Sampson played only fourteen minutes in the game because of the two first-half fouls and the second-half score. Even in those limited minutes, he scored eighteen points and had twelve rebounds, which might be why—in Krzyzewski’s memory—he played forty minutes, not fourteen. Years later, in a radio interview with Dan Patrick, he said he had been most angry at Holland that night because Sampson played all forty minutes.
“I guess,” he said, after learning Sampson had played only fourteen minutes, “it just felt like forty minutes.”
In truth, it felt to the Duke people as if the game would never end.
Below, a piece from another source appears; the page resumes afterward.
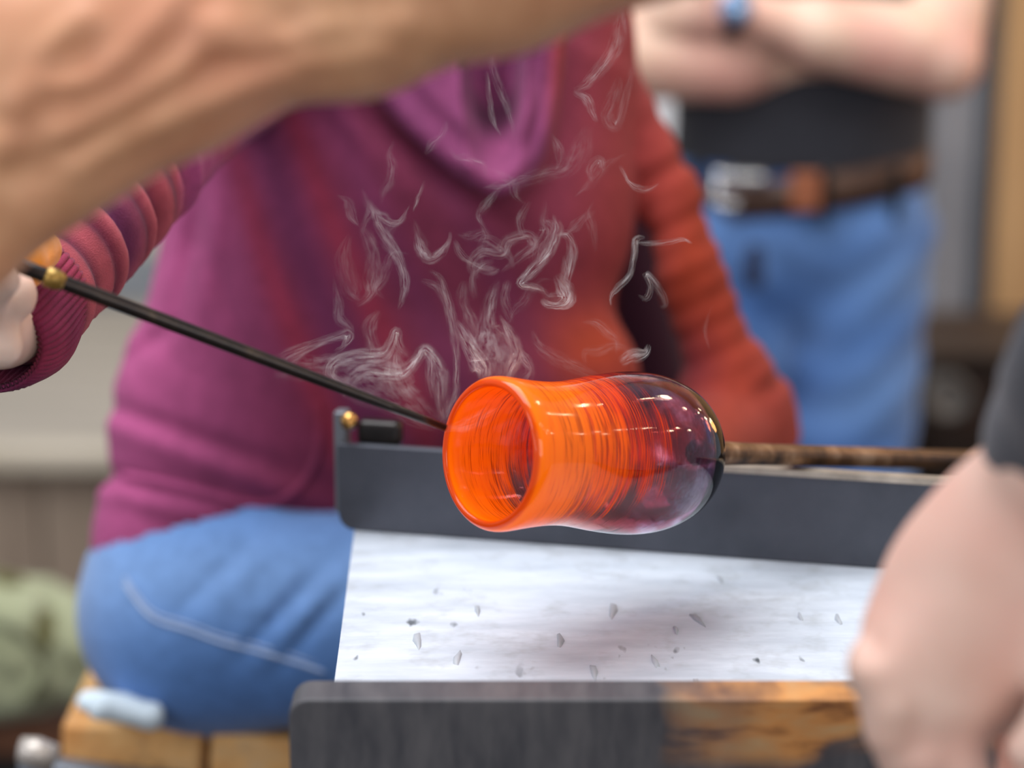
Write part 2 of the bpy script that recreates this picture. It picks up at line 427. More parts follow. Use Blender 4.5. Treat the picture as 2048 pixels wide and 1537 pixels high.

When it did, after Holland and Krzyzewski had yelled at each other, Krzyzewski went back to Duke’s hotel on the outskirts of Atlanta. Mickie was in the room, in tears, convinced that Butters was going to be forced to fire her husband.
Butters had been set upon by Iron Duke boosters as soon as he walked into the hotel lobby, asking him what he intended to do about the situation.
“There was no way I was going to fire Mike,” Butters said. “I was still completely convinced he was the right coach. I heard a lot of anger that night from a lot of people. But there were no death threats…yet.”
Long after midnight, Bobby Dwyer gathered a small group of Krzyzewski friends and convinced his boss that he needed to get out of the hotel and get something to eat. In pouring rain, the group of eight—including two reporters, one accompanied by his wife; Krzyzewski, Dwyer, and his fiancée; and Duke’s sports information director Tom Mickle and his assistant, Johnny Moore—walked into a Denny’s.